Factory rehabilitation across the sector will get 15pc of the allocation, 5pc to strengthening farmer associations with the remainder funding administrative operations under the Sugar Board.
West Kenya Sugar Company, owned by the Rai Group, is now the operator of Nzoia Sugar under the lease agreement, a move the government hopes will help revive the state-owned mill and bring stability to the sector.
He urged Kenyans to support investors who have committed significant capital to the sector, pointing to companies like West Kenya that are helping turn around struggling institutions.
“We must shift from being net importers to exporters of sugar by 2026,” he said.
Kagwe commended West Kenya Sugar for its strong farmer-centred policies, including weekly payments to over 120,000 contracted farmers and consistent monthly wages for staff.

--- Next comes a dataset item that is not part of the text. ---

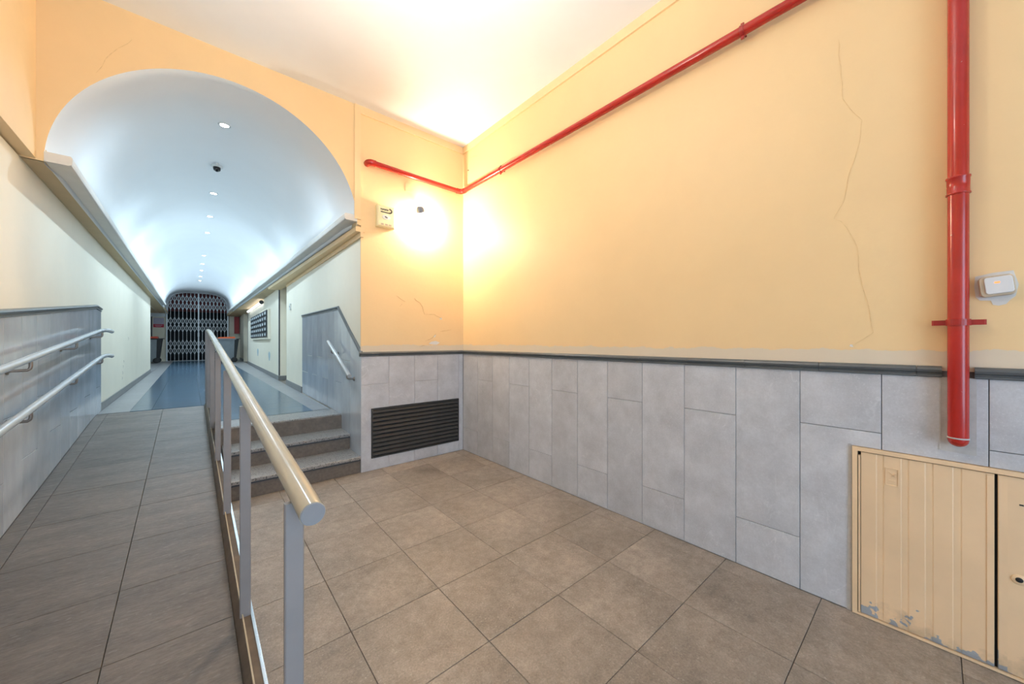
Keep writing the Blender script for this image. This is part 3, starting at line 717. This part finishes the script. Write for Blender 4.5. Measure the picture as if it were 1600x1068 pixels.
# ------------------------------------------------------------------ end of the corridor
we = MB()
gx0, gx1 = vx(YG)-VR-0.035, vx(YG)+VR+0.035
we.box((-2.4, YG, -0.1), (gx0-0.02, YG+0.2, SOF+0.1)); we.box((gx1+0.02, YG, -0.1), (2.2, YG+0.2, SOF+0.1))
wall_end = struct(we.build('wall_far', M_cream, None, centre=False), 'cream end wall on both sides of the folding gate', 'wall')
MB().box((-2.4, YG-0.06, 2.50-0.20), (gx0-0.03, YG, 2.50)).build('beam', M_beam, wall_end)
al = MB(); al.box((-2.55, 13.45, -0.1), (-2.4, YG+0.2, SOF+0.1)); al.box((-2.4, 13.25, -0.1), (lwy(13.45)-0.2, 13.45, SOF+0.1))
struct(al.build('wall_alcove', M_cream, None, centre=False), 'cream walls of the bin alcove left of the gate', 'wall')
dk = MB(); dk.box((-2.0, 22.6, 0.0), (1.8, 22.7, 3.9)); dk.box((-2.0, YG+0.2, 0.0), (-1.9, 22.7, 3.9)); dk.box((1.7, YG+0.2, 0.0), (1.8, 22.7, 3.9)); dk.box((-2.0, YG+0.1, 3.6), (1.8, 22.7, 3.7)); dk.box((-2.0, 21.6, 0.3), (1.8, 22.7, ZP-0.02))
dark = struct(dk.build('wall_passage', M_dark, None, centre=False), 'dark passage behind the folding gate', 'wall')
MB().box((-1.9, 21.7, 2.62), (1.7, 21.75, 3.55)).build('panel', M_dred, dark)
# head wall above the arch end
hw = MB(); n = 32
for i in range(n):
    a0, a1 = math.pi*i/n, math.pi*(i+1)/n
    def f(a, r):
        e = 2.0/3.7; c_, s_ = math.cos(a), max(0.0, math.sin(a))
        return (vx(YG)-r*math.copysign(abs(c_)**e, c_), VZ+(r if r > 1.1 else r-0.03)*s_**e)
    p = [f(a0, VR-0.01), f(a1, VR-0.01), f(a1, 1.15), f(a0, 1.15)]
    hw.add([(x, YG, z) for x, z in p] + [(x, YG+0.15, z) for x, z in p], [(0,1,2,3), (7,6,5,4), (0,4,5,1)])
struct(hw.build('trim_arch', M_vault, None, centre=False))

# ------------------------------------------------------------------ scissor gate
gt = thing('scissor_gate', 'grey steel folding lattice gate closing the far end of the corridor', 'gate', ((gx0+gx1)/2, YG-0.05, ZP))
ng = 16; gw = gx1-gx0; sp = gw/ng; gy = YG-0.05
def gtop(x):
    d = abs(x-(gx0+gx1)/2); return VZ + 0.9*max(0.0, 1-min(1, d/0.99)**3.7)**(1/3.7)
for i in range(ng+1):
    x = gx0 + sp*i + (0.012 if i == 0 else (-0.012 if i == ng else 0))
    w = 0.045 if i in (0, ng, 8) else 0.013
    zt = max(gtop(x), SOF)
    MB().box((x-w/2, gy-0.012, ZP+0.012), (x+w/2, gy+0.012, zt)).build('upright', M_lattice, gt)
for za, zb in ((3.24, 2.62), (2.30, 1.70), (1.36, 0.76)):
    for i in range(-1, ng):
        for sgn in (1, -1):
            # a strap crosses two bays while it falls through the band
            if sgn == 1: xa, xb = gx0+sp*i, gx0+sp*(i+2)
            else: xa, xb = gx0+sp*(i+2), gx0+sp*i
            pa, pb = Vector((xa, 0, za)), Vector((xb, 0, zb)); pts = []
            for t in [q/16 for q in range(17)]:
                p = pa.lerp(pb, t)
                if gx0+0.01 <= p.x <= gx1-0.01 and p.z <= gtop(p.x)-0.005: pts.append(p)
            if len(pts) < 3: continue
            a, b = pts[0], pts[-1]; yo = gy-0.018 if sgn == 1 else gy+0.018
            MB().bar((a.x, yo, a.z), (b.x, yo, b.z), 0.006, 0.0125, up=(0.3, 0, 1)).build('lattice_strap', M_lattice, gt)
MB().box((gx0, gy-0.03, ZP), (gx1, gy+0.03, ZP+0.014)).build('floor_track', M_beam, gt)
MB().box((gx0+sp*8-0.03, gy-0.04, 1.50), (gx0+sp*8+0.03, gy-0.013, 1.66)).build('lock_case', M_lattice, gt)

# ------------------------------------------------------------------ grille in the back wall
vg = thing('vent_grille', 'dark grey louvred ventilation grille low in the back wall', 'grille', ((GR[0]+GR[1])/2, YB+0.006, GR[2]))
fr = MB(); t = 0.014
x0, x1, z0, z1 = GR; x0 += 0.002; x1 -= 0.002; z0 += 0.002; z1 -= 0.002
for a, b in (((x0, z0), (x1, z0+t)), ((x0, z1-t), (x1, z1)), ((x0, z0+t), (x0+t, z1-t)), ((x1-t, z0+t), (x1, z1-t))):
    fr.box((a[0], YB-0.006, a[1]), (b[0], YB+0.013, b[1]))
fr.build('frame', M_grille, vg)
MB().box((x0+t, YB+0.011, z0+t), (x1-t, YB+0.0135, z1-t)).build('back_plate', M_black, vg)
ns_ = 11; pitch = (z1-z0-2*t)/ns_
for i in range(ns_):
    zc = z0+t+pitch*(i+0.5)
    P = [(x0+t, YB+0.010, zc+pitch*0.48), (x0+t, YB+0.002, zc+pitch*0.30), (x0+t, YB-0.006, zc-pitch*0.10), (x0+t, YB-0.007, zc-pitch*0.24), (x0+t, YB-0.005, zc-pitch*0.28), (x0+t, YB+0.000, zc-pitch*0.08), (x0+t, YB+0.007, zc+pitch*0.26)]
    MB().prism(P, (x1-x0-2*t, 0, 0)).build('slat', M_grille, vg)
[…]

The company disburses over Ksh 14 billion annually in farmer payments and invests an additional Ksh 7 billion annually in cane development initiatives.
According to the Agriculture and Food Authority (AFA), as of September 30, 2024, nearly 50pc of all land under sugarcane cultivation in Kenya is managed by the Rai Sugar Group, underlining the group’s growing role in the industry’s development.
To address the growing concern of cane poaching, CS Kagwe called on farmers to remain loyal to mills that support them through development programs.
He also directed the Sugar Board to convene a meeting to establish and enforce clear zonal boundaries among millers to reduce conflict.
He further advised farmers to allow cane to fully mature before harvesting to improve sugar quality and boost Kenya’s competitiveness in the global market once exports commence.
CS Kagwe also toured Butali Sugar Mills, another key private miller in Kakamega County, as part of his broader assessment of private sector participation in sugar sector reforms.